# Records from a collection
***

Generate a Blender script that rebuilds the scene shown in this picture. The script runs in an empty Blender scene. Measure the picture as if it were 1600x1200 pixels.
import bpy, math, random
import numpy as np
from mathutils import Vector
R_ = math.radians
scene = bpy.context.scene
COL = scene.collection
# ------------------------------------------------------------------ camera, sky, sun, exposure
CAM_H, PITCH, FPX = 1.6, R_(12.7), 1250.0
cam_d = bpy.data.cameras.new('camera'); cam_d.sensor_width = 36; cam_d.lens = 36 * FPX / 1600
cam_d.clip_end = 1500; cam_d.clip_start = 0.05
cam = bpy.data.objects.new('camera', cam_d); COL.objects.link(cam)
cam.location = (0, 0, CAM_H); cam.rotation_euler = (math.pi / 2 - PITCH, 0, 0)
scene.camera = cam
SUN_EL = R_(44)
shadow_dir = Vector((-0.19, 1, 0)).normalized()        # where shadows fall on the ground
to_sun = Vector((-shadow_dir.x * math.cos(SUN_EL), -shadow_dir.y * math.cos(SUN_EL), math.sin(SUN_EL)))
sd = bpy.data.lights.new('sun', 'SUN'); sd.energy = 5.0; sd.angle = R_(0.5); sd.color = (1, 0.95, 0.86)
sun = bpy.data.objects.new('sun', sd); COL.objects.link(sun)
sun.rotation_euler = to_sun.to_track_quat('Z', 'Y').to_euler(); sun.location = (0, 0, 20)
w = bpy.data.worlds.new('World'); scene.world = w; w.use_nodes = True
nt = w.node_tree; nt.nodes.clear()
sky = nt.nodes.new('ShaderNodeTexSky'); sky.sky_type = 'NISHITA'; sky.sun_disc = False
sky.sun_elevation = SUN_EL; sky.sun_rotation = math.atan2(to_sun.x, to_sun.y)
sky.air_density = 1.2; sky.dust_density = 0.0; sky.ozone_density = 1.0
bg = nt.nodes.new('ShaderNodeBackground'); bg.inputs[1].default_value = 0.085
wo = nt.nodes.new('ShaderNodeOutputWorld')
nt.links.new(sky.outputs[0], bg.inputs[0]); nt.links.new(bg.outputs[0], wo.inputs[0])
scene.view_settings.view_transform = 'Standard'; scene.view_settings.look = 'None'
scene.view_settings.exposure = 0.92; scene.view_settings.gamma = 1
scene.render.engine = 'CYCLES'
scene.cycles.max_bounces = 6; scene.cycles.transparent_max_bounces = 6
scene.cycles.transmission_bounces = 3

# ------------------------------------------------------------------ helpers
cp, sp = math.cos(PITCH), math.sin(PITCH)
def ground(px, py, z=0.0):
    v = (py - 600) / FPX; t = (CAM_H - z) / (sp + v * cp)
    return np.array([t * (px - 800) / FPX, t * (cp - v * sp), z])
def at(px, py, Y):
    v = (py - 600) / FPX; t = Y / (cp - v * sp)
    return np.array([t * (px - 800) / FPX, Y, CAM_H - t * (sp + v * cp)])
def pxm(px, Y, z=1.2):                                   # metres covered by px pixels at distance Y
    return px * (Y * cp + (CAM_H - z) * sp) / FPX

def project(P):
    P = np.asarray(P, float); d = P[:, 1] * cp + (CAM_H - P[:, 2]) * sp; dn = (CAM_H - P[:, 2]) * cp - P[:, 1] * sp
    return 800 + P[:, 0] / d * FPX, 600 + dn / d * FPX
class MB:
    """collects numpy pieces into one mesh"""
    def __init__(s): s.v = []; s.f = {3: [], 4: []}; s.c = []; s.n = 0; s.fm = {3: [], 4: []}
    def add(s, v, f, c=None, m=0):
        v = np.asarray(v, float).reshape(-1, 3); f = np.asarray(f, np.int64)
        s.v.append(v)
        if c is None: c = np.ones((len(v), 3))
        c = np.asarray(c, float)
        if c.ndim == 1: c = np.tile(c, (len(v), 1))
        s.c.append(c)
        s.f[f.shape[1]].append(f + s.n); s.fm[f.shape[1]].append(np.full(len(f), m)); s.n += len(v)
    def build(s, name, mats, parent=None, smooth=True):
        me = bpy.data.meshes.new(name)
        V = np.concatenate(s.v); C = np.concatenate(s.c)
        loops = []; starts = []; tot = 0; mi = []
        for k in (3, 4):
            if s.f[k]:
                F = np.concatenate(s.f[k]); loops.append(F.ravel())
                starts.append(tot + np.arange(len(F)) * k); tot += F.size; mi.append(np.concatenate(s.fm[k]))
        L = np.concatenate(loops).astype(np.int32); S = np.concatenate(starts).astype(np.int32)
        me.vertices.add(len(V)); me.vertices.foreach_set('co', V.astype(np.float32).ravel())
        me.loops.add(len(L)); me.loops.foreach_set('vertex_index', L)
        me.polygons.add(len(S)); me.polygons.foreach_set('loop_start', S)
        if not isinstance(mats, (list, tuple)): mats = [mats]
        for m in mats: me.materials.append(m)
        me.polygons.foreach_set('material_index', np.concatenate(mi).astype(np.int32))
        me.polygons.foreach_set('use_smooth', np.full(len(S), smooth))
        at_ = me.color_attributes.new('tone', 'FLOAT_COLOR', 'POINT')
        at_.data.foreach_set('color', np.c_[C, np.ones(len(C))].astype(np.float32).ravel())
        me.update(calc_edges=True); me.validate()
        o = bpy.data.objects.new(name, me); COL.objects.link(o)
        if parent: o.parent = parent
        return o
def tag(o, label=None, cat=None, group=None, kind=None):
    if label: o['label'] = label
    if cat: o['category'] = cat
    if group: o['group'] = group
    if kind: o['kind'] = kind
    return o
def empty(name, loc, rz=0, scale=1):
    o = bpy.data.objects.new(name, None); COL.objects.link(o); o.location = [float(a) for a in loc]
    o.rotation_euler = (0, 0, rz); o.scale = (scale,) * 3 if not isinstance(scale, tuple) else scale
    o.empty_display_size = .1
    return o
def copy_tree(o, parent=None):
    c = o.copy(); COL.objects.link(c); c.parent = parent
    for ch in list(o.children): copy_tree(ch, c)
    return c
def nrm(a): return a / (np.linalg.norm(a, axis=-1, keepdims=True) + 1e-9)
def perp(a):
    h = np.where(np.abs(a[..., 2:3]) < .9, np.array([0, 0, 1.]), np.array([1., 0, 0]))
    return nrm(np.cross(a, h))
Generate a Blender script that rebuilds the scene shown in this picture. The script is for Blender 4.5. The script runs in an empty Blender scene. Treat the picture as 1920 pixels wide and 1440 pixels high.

***

Copy out the material word for word and line for line.

Generate a Blender script that rebuilds the scene shown in this picture. The script runs in an empty Blender scene. Measure the picture as if it were 1600x1200 pixels.
import bpy, math, random
import numpy as np
from mathutils import Vector
R_ = math.radians
scene = bpy.context.scene
COL = scene.collection
# ------------------------------------------------------------------ camera, sky, sun, exposure
CAM_H, PITCH, FPX = 1.6, R_(12.7), 1250.0
cam_d = bpy.data.cameras.new('camera'); cam_d.sensor_width = 36; cam_d.lens = 36 * FPX / 1600
cam_d.clip_end = 1500; cam_d.clip_start = 0.05
cam = bpy.data.objects.new('camera', cam_d); COL.objects.link(cam)
cam.location = (0, 0, CAM_H); cam.rotation_euler = (math.pi / 2 - PITCH, 0, 0)
scene.camera = cam
SUN_EL = R_(44)
shadow_dir = Vector((-0.19, 1, 0)).normalized()        # where shadows fall on the ground
to_sun = Vector((-shadow_dir.x * math.cos(SUN_EL), -shadow_dir.y * math.cos(SUN_EL), math.sin(SUN_EL)))
sd = bpy.data.lights.new('sun', 'SUN'); sd.energy = 5.0; sd.angle = R_(0.5); sd.color = (1, 0.95, 0.86)
sun = bpy.data.objects.new('sun', sd); COL.objects.link(sun)
sun.rotation_euler = to_sun.to_track_quat('Z', 'Y').to_euler(); sun.location = (0, 0, 20)
w = bpy.data.worlds.new('World'); scene.world = w; w.use_nodes = True
nt = w.node_tree; nt.nodes.clear()
sky = nt.nodes.new('ShaderNodeTexSky'); sky.sky_type = 'NISHITA'; sky.sun_disc = False
sky.sun_elevation = SUN_EL; sky.sun_rotation = math.atan2(to_sun.x, to_sun.y)
sky.air_density = 1.2; sky.dust_density = 0.0; sky.ozone_density = 1.0
bg = nt.nodes.new('ShaderNodeBackground'); bg.inputs[1].default_value = 0.085
wo = nt.nodes.new('ShaderNodeOutputWorld')
nt.links.new(sky.outputs[0], bg.inputs[0]); nt.links.new(bg.outputs[0], wo.inputs[0])
scene.view_settings.view_transform = 'Standard'; scene.view_settings.look = 'None'
scene.view_settings.exposure = 0.92; scene.view_settings.gamma = 1
scene.render.engine = 'CYCLES'
scene.cycles.max_bounces = 6; scene.cycles.transparent_max_bounces = 6
scene.cycles.transmission_bounces = 3

# ------------------------------------------------------------------ helpers
cp, sp = math.cos(PITCH), math.sin(PITCH)
def ground(px, py, z=0.0):
    v = (py - 600) / FPX; t = (CAM_H - z) / (sp + v * cp)
    return np.array([t * (px - 800) / FPX, t * (cp - v * sp), z])
def at(px, py, Y):
    v = (py - 600) / FPX; t = Y / (cp - v * sp)
    return np.array([t * (px - 800) / FPX, Y, CAM_H - t * (sp + v * cp)])
def pxm(px, Y, z=1.2):                                   # metres covered by px pixels at distance Y
    return px * (Y * cp + (CAM_H - z) * sp) / FPX

def project(P):
    P = np.asarray(P, float); d = P[:, 1] * cp + (CAM_H - P[:, 2]) * sp; dn = (CAM_H - P[:, 2]) * cp - P[:, 1] * sp
    return 800 + P[:, 0] / d * FPX, 600 + dn / d * FPX
class MB:
    """collects numpy pieces into one mesh"""
    def __init__(s): s.v = []; s.f = {3: [], 4: []}; s.c = []; s.n = 0; s.fm = {3: [], 4: []}
    def add(s, v, f, c=None, m=0):
        v = np.asarray(v, float).reshape(-1, 3); f = np.asarray(f, np.int64)
        s.v.append(v)
        if c is None: c = np.ones((len(v), 3))
        c = np.asarray(c, float)
        if c.ndim == 1: c = np.tile(c, (len(v), 1))
        s.c.append(c)
        s.f[f.shape[1]].append(f + s.n); s.fm[f.shape[1]].append(np.full(len(f), m)); s.n += len(v)
    def build(s, name, mats, parent=None, smooth=True):
        me = bpy.data.meshes.new(name)
        V = np.concatenate(s.v); C = np.concatenate(s.c)
        loops = []; starts = []; tot = 0; mi = []
        for k in (3, 4):
            if s.f[k]:
                F = np.concatenate(s.f[k]); loops.append(F.ravel())
                starts.append(tot + np.arange(len(F)) * k); tot += F.size; mi.append(np.concatenate(s.fm[k]))
        L = np.concatenate(loops).astype(np.int32); S = np.concatenate(starts).astype(np.int32)
        me.vertices.add(len(V)); me.vertices.foreach_set('co', V.astype(np.float32).ravel())
        me.loops.add(len(L)); me.loops.foreach_set('vertex_index', L)
        me.polygons.add(len(S)); me.polygons.foreach_set('loop_start', S)
        if not isinstance(mats, (list, tuple)): mats = [mats]
        for m in mats: me.materials.append(m)
        me.polygons.foreach_set('material_index', np.concatenate(mi).astype(np.int32))
        me.polygons.foreach_set('use_smooth', np.full(len(S), smooth))
        at_ = me.color_attributes.new('tone', 'FLOAT_COLOR', 'POINT')
        at_.data.foreach_set('color', np.c_[C, np.ones(len(C))].astype(np.float32).ravel())
        me.update(calc_edges=True); me.validate()
        o = bpy.data.objects.new(name, me); COL.objects.link(o)
        if parent: o.parent = parent
        return o
def tag(o, label=None, cat=None, group=None, kind=None):
    if label: o['label'] = label
    if cat: o['category'] = cat
    if group: o['group'] = group
    if kind: o['kind'] = kind
    return o
def empty(name, loc, rz=0, scale=1):
    o = bpy.data.objects.new(name, None); COL.objects.link(o); o.location = [float(a) for a in loc]
    o.rotation_euler = (0, 0, rz); o.scale = (scale,) * 3 if not isinstance(scale, tuple) else scale
    o.empty_display_size = .1
    return o
def copy_tree(o, parent=None):
    c = o.copy(); COL.objects.link(c); c.parent = parent
    for ch in list(o.children): copy_tree(ch, c)
    return c
def nrm(a): return a / (np.linalg.norm(a, axis=-1, keepdims=True) + 1e-9)
def perp(a):
    h = np.where(np.abs(a[..., 2:3]) < .9, np.array([0, 0, 1.]), np.array([1., 0, 0]))
    return nrm(np.cross(a, h))
Generate a Blender script that rebuilds the scene shown in this picture. The script is for Blender 4.5. The script runs in an empty Blender scene. Treat the picture as 1920 pixels wide and 1440 pixels high.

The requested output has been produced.